[Start of Dataset content]
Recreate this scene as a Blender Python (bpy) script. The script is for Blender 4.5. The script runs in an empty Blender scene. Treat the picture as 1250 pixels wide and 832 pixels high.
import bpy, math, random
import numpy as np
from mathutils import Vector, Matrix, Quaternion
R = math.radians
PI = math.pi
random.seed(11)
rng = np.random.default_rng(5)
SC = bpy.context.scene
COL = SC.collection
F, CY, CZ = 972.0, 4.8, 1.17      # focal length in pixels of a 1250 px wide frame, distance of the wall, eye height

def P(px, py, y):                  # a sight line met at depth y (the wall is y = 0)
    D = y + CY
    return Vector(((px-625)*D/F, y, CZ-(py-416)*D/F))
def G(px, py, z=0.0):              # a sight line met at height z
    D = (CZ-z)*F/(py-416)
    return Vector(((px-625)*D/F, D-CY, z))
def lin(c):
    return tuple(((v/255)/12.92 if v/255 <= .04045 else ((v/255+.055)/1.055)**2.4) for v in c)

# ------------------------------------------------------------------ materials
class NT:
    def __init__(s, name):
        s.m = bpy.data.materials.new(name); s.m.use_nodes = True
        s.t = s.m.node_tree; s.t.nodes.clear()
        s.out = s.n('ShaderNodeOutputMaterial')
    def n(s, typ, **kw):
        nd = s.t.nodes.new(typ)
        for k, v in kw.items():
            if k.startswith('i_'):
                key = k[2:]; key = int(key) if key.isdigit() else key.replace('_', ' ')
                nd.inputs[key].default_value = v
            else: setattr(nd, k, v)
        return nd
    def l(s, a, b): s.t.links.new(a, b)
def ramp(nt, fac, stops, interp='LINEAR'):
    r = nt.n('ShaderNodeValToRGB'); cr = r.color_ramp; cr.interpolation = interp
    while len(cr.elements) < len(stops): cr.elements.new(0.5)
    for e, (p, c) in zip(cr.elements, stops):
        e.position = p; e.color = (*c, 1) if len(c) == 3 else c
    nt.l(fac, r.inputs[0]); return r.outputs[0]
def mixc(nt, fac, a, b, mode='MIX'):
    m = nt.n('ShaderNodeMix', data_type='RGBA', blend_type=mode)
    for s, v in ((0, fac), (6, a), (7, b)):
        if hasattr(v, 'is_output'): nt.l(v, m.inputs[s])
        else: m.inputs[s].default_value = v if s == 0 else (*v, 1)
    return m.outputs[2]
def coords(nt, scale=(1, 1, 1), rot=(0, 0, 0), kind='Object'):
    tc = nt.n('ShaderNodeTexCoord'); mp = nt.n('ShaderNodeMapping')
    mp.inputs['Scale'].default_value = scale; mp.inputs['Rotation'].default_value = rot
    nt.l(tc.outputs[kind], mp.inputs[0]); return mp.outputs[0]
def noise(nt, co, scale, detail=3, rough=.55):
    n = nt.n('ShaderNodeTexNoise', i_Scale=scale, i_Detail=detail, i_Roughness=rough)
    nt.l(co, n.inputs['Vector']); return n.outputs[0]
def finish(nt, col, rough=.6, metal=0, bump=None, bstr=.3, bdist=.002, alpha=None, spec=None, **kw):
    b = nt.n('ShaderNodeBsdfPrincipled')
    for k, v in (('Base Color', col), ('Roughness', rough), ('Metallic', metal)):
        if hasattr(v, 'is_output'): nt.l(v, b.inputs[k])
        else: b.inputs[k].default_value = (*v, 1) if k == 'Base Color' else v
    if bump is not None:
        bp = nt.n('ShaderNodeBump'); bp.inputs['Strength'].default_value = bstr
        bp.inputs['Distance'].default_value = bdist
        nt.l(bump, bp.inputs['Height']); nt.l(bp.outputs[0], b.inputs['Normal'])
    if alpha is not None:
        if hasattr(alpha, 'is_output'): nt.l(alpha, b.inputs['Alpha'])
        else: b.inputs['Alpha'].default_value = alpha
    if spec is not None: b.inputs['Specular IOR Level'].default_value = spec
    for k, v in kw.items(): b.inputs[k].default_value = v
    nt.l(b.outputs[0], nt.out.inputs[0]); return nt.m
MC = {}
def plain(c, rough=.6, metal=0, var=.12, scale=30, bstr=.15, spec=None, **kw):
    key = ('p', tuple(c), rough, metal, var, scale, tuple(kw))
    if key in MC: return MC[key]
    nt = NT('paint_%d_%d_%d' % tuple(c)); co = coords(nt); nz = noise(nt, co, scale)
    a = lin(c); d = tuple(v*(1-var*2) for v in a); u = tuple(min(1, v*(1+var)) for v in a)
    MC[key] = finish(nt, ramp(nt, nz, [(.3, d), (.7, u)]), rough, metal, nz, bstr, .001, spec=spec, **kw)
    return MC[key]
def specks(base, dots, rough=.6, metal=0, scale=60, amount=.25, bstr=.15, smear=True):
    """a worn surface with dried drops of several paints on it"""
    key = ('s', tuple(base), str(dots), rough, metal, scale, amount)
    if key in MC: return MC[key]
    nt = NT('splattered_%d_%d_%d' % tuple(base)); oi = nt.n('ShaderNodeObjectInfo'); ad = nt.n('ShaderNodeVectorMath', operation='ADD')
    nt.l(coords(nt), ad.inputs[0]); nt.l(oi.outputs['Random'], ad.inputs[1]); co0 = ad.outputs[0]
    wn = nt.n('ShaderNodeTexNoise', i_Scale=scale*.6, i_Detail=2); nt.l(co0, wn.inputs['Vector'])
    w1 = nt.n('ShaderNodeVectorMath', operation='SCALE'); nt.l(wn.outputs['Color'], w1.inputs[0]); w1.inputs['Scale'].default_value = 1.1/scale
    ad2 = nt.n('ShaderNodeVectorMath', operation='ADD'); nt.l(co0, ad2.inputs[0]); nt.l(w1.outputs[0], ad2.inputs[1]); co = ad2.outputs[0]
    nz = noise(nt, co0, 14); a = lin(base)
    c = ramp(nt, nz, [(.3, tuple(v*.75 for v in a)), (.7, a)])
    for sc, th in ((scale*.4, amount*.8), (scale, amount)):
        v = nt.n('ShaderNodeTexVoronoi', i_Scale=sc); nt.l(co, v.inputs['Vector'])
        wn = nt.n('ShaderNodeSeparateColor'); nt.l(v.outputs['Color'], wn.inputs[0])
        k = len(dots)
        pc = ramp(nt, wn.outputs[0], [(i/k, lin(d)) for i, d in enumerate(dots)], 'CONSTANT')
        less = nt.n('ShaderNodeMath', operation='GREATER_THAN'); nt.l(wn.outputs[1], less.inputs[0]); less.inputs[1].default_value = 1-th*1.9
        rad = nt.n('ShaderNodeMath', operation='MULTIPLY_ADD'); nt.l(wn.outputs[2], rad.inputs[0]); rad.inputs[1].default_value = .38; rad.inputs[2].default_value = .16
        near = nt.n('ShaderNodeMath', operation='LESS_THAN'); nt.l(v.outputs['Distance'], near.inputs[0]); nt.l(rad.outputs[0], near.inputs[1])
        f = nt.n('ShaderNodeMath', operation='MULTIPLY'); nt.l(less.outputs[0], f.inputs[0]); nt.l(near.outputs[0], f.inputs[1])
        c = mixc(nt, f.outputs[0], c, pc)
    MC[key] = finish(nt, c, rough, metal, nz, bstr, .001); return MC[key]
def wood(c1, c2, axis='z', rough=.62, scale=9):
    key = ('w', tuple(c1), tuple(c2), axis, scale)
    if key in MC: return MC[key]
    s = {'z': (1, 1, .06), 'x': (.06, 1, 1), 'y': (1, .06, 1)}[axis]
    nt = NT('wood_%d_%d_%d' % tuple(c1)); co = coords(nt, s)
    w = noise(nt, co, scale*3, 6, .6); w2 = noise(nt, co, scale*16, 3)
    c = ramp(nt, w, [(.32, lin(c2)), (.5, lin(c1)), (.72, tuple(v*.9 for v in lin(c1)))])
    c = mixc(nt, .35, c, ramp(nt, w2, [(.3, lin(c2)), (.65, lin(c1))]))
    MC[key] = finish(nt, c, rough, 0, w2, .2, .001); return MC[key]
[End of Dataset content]
* [Work to do]
Repeat the material word for word from its opening line up to and including the line containing "F, CY, CZ = 972.0, 4.8, 1.17".

* [Result below]
Recreate this scene as a Blender Python (bpy) script. The script is for Blender 4.5. The script runs in an empty Blender scene. Treat the picture as 1250 pixels wide and 832 pixels high.
import bpy, math, random
import numpy as np
from mathutils import Vector, Matrix, Quaternion
R = math.radians
PI = math.pi
random.seed(11)
rng = np.random.default_rng(5)
SC = bpy.context.scene
COL = SC.collection
F, CY, CZ = 972.0, 4.8, 1.17      # focal length in pixels of a 1250 px wide frame, distance of the wall, eye height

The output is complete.